Images of the afterlife also exist in multiple contexts. For example, the bosom of Abraham can signify both the intermediate state and the Kingdom, the paradisiacal glory after the Last Judgment. This is certainly due to the ambiguity of the texts, in which what the Kingdom looks like is, most often, not specified or even mentioned. But it also is a conscious choice meant to reflect continuity from the intermediate to the final state. What the righteous got a foretaste of, they enjoy fully with their bodies after the Last Judgment.96 Hades too is often represented in the same way. The pagan figure that grasps the souls greedily in the margins of psalters reappears in scenes of the Last Judgment receiving the damned (see Figure 20). But Hades, that is, the intermediate state, was also conceived as a personal and isolating experience. Abraham is surrounded by souls, but the rich man remains by himself, as do the souls in the Theodore Psalter and Dionysiou 65 (see Figures 10 and 11). Here the image seeks an immediate connection with the viewer, who can identify himself with the distressed soul, but the isolation enhances the idea of the terrible suffering. In contrast with paradise, where the joy is shared, Hades does not afford any such comfort.

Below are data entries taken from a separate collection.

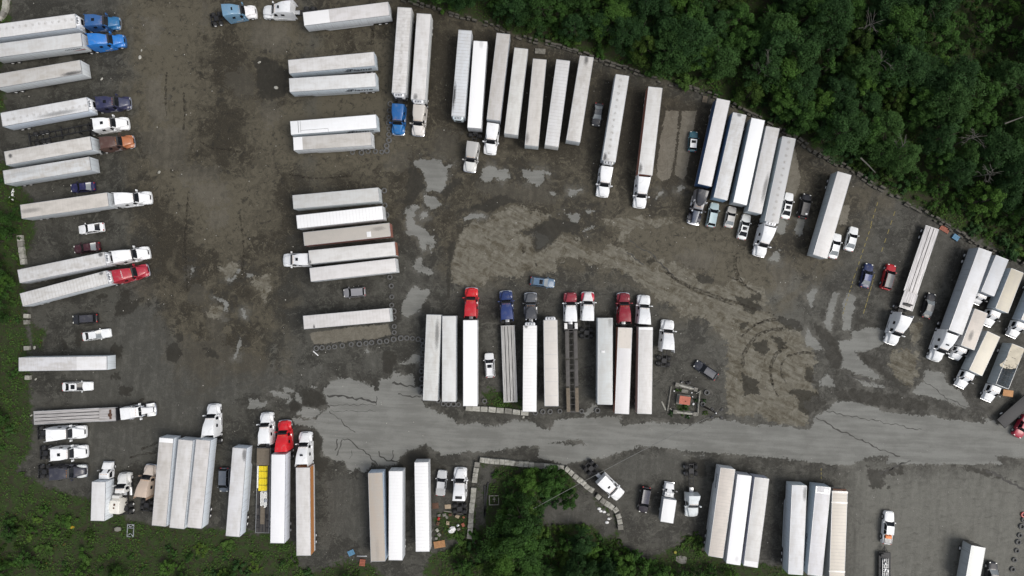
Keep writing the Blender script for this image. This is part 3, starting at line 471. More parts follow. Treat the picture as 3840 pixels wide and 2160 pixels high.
def trailer(z, fa, fb, rb, ra, label, roof=WHITE, wall=(.66,.68,.70), reef=False, skirt=False, mot=.35, rib=0., spot=0., spy=.3, sm=None, pa=None, group='semi trailers parked in the yard', door=None, H=4.0, text=None, tandem=1.9, name='semi_trailer', cat='trailer', extras=None, wallR=None):
    if max(roof) < .815: roof = tuple(v*.84 for v in roof); mot = min(1, mot*1.35+.1)
    P = [pw(z, *p, H) for p in (fa, fb, rb, ra)]
    F = (P[0]+P[1])/2; B = (P[2]+P[3])/2; d = F-B; L = d.length; W = min(2.78, max(2.52, ((P[0]-P[1]).length+(P[2]-P[3]).length)/2)); rz = math.atan2(d.y, d.x)
    c = (F+B)/2; t = thing(name, label, cat, (c.x, c.y, 0), rz, group); h = L/2; w = W/2; z0 = 1.18
    b = MB().box(-h+.03, h, -w, w, z0, H-.03, .03)
    link('body', b.mesh('body', M['wall']), t, wall)
    r = link('roof', MB().box(-h+.06, h-.05, -w+.05, w-.05, H-.06, H, .012).mesh('roof', M['roof']), t, roof)
    s = sm or (0, 0, 1, 0); r['mot'] = float(mot); r['rib'] = float(rib); r['spot'] = float(spot); r['spy'] = float(spy)
    r['smx'], r['smy'], r['sml'], r['sms'] = [float(v) for v in s]; pa = pa or (99, 0); r['pax'] = float(pa[0]); r['pas'] = float(pa[1])
    e = MB(); zz = H+.012
    for y in (-w-.004, w-.056): e.box(-h, h, y, y+.06, H-.13, zz, .008)
    e.box(h-.055, h+.012, -w+.058, w-.058, H-.13, zz, .008).box(-h-.01, -h+.06, -w+.058, w-.058, H-.13, zz, .008)
    for y in (-w-.01, w-.03): e.box(-h+.02, h-.02, y, y+.04, z0-.04, z0+.10)
    link('edge_rail', e.mesh('edge_rail', M['rail']), t)
    for sy in (-1, 1):
        dm = MB().box(-h-.015, -h+.028, min(sy*.015, sy*(w-.05)), max(sy*.015, sy*(w-.05)), z0+.06, H-.14, .01)
        for yy in (.25, .75): dm.cyl((-h-.03, sy*yy, z0+.1), (-h-.03, sy*yy, H-.2), .02, None, 6)
        for k in range(4): dm.box(-h-.03, -h-.015, sy*(w-.12)-.08, sy*(w-.12)+.08, z0+.35+k*.75, z0+.43+k*.75)
        link('rear_door', dm.mesh('rear_door', M['wall']), t, door or wall)
    u = MB()
    for y in (-.5, .5): u.box(-h+.3, h-1.0, y-.06, y+.06, .98, 1.18)
    for k in range(int(L/1.2)): u.box(-h+.5+k*1.2, -h+.58+k*1.2, -w+.06, w-.06, 1.05, 1.17)
    tx = -h+tandem
    u.box(tx-1.3, tx+1.3, -.55, .55, .62, .95).box(-h+.02, -h+.12, -1.1, 1.1, .5, .6).box(-h+.04,-h+.1,-.6,-.5,.6,1.1).box(-h+.04,-h+.1,.5,.6,.6,1.1)
    link('underframe', u.mesh('underframe', M['dark']), t)
    for wx in (tx-.62, tx+.62):
        for y in (-1, 1): wheel(WT, t, wx, y*(w-.34))
    link('landing_gear', LEGS, t, None, (h-2.9, 0, 0))
    if skirt:
        for y in (-1, 1): link('side_skirt', MB().loft([[(x, y*(w-.03), 1.17), (x, y*(w-.05), zb), (x, y*(w-.07), zb), (x, y*(w-.05), 1.17)] for x, zb in ((h-3.2,1.0),(h-3.9,.42),(0,.36),(-h+3.9,.40),(-h+3.7,.9))]).mesh('side_skirt', M['paint']), t, tuple(v*.95 for v in wall))
    if reef:
        q = link('refrigeration_unit', RF[0], t, reef if isinstance(reef, tuple) else (.75,.76,.78), (h+.012, 0, 0)); link('grille', RF[1], q); link('fan', RF[2], q)
    if text:
        for txt, side, x0, zz0, hh, ln, m, sh in text:
            me = text_mesh(txt, hh, ln, sh); me.materials.append(M[m]); o = link('lettering', me, t)
            o.rotation_euler = (math.pi/2, 0, 0) if side < 0 else (math.pi/2, 0, math.pi)
            o.location = (x0, side*(w+.012), zz0)
    if extras: extras(t, h, w, H)
    if wallR:
        y = wallR[0]*(w+.006); link('side_panel', MB().box(-h+.05, h-.02, y-.004, y+.004, z0+wallR[2], H-.15).mesh('side_panel', M['paint']), t, wallR[1])
    return t

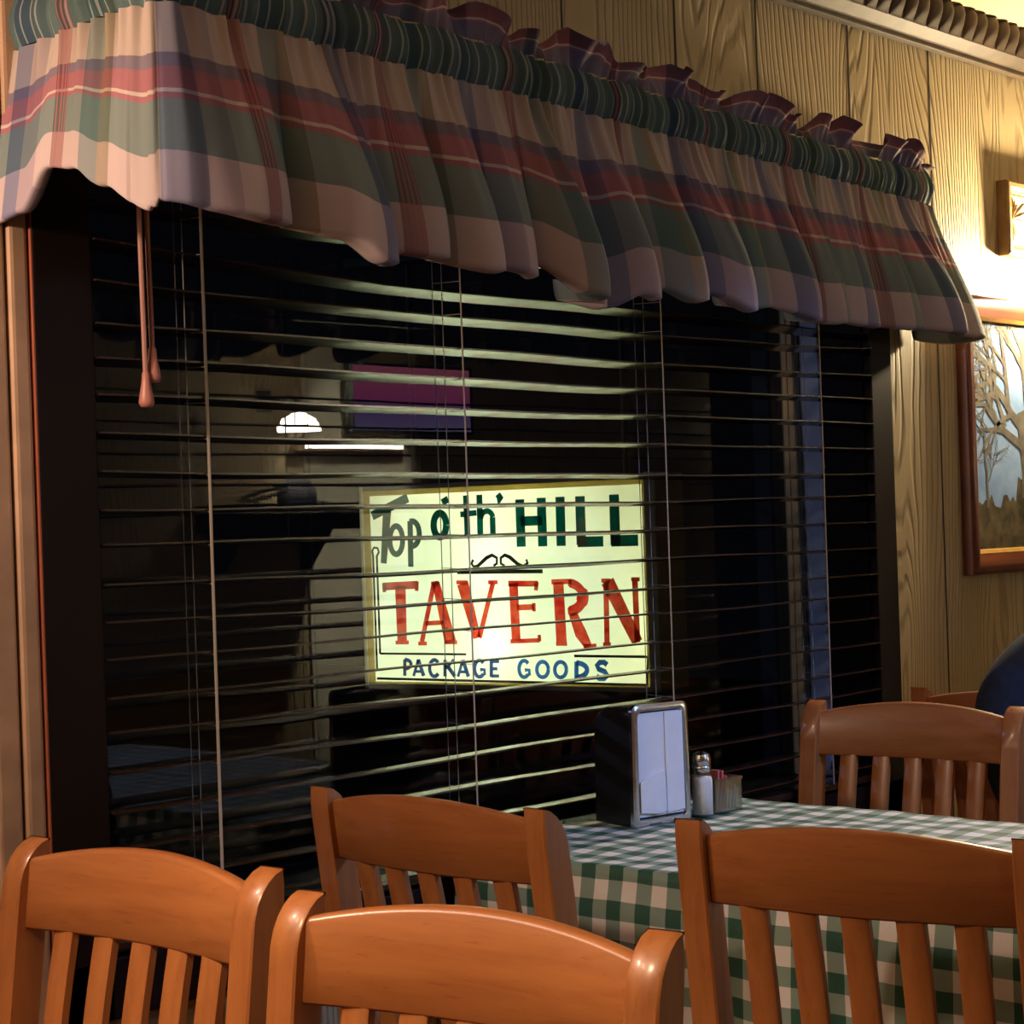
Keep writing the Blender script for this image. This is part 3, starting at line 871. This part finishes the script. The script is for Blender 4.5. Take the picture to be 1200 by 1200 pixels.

And yet, despite the variations and the peculiarities, these images do tell a common story, one representative of what the Byzantines – or at least some of them – thought happened after death. Paradise can take many forms, but it is, in the end, the place of divine contentment, whose inhabitants receive a foretaste of the blessings to come. Hades, be it a furnace or a cave, is a place of terrible punishment. The Byzantines never quite agreed on the details, but then the details, however divergent, amount to essentially the same concepts.